Statistical alignment study for LED and large core fiber

Abstract

Summary form only given. For short haul (<30 m), moderate speed (<155 Mbps) communications with applications ranging from automotive wiring harness replacement to local ATM cable links, cost becomes the dominant issue. For such applications, we have proposed an alignment-tolerant, bi-directional link using a single large core plastic optical fiber (POF) between two analog/digital circuits that contain co-located emitter-detector pairs. The emitter is integrated into a hole in the middle of a large detector using the well-known epitaxial lift-off technique. The emitter can be a low cost light-emitting diode (LED) or a more directional resonant cavity LED (RCLED). The large core size provides a large tolerance to connector misalignment, providing low cost connector design.

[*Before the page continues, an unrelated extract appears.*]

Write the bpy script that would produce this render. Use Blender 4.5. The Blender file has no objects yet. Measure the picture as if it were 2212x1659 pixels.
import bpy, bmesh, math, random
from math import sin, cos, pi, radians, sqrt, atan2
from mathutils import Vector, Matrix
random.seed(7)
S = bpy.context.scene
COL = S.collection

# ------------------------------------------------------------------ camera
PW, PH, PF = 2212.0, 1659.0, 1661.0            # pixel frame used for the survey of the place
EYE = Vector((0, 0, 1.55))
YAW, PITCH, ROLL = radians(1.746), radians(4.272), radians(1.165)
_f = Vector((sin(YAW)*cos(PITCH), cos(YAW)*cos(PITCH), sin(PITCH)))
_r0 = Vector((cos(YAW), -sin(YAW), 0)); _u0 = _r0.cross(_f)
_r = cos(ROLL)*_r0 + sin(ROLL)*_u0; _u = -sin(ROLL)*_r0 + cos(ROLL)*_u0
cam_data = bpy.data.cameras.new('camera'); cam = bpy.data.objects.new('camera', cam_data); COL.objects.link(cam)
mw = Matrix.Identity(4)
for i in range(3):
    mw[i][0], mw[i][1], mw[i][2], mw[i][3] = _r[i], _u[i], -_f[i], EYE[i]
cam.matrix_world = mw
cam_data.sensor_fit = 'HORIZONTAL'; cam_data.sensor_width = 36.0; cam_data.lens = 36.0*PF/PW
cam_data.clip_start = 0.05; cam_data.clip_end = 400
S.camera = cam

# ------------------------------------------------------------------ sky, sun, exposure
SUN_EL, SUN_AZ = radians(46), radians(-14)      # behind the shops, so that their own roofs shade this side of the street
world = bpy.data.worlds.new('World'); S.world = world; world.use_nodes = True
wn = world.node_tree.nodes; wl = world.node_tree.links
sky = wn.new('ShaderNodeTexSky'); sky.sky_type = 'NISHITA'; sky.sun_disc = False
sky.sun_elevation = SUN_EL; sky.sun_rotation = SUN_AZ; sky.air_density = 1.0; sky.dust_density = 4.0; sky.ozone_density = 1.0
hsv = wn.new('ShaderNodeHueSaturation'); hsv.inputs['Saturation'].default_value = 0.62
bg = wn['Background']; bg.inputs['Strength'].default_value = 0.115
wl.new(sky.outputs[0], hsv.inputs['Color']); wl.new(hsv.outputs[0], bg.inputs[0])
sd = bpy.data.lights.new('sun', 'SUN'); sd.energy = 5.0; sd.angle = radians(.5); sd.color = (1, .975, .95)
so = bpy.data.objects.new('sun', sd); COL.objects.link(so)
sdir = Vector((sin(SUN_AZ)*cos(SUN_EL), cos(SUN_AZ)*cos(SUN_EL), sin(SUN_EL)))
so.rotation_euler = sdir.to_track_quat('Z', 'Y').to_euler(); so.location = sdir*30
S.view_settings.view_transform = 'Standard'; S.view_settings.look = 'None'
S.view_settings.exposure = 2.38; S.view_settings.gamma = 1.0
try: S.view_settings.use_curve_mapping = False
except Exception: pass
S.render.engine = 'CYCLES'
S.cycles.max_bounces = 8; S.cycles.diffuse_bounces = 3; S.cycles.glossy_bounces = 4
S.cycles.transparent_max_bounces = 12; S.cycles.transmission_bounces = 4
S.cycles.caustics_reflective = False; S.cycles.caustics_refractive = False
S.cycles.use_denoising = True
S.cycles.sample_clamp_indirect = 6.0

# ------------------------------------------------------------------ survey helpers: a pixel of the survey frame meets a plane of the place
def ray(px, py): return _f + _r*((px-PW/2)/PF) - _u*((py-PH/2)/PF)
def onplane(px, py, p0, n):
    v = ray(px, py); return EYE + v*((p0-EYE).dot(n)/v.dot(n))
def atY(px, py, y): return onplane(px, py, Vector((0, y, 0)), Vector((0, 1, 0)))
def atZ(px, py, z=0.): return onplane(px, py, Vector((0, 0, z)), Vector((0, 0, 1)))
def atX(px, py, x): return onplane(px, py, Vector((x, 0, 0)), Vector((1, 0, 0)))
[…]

Using a novel approach for alignment studies between emitter and large core fiber, we have performed a Monte Carlo simulation of misalignment of our link based on a T.O. can-type connector design. In our simulation, we have taken into account the effects emitter size and directivity, the fiber core size, and detector size have on the link performance. We express our results in terms of an emitter-to-fiber (EF) alignment loss factor, a fiber-to-detector (FD) alignment loss factor. The total bi-directional alignment loss factor is equal to EF loss factor times FD loss factor.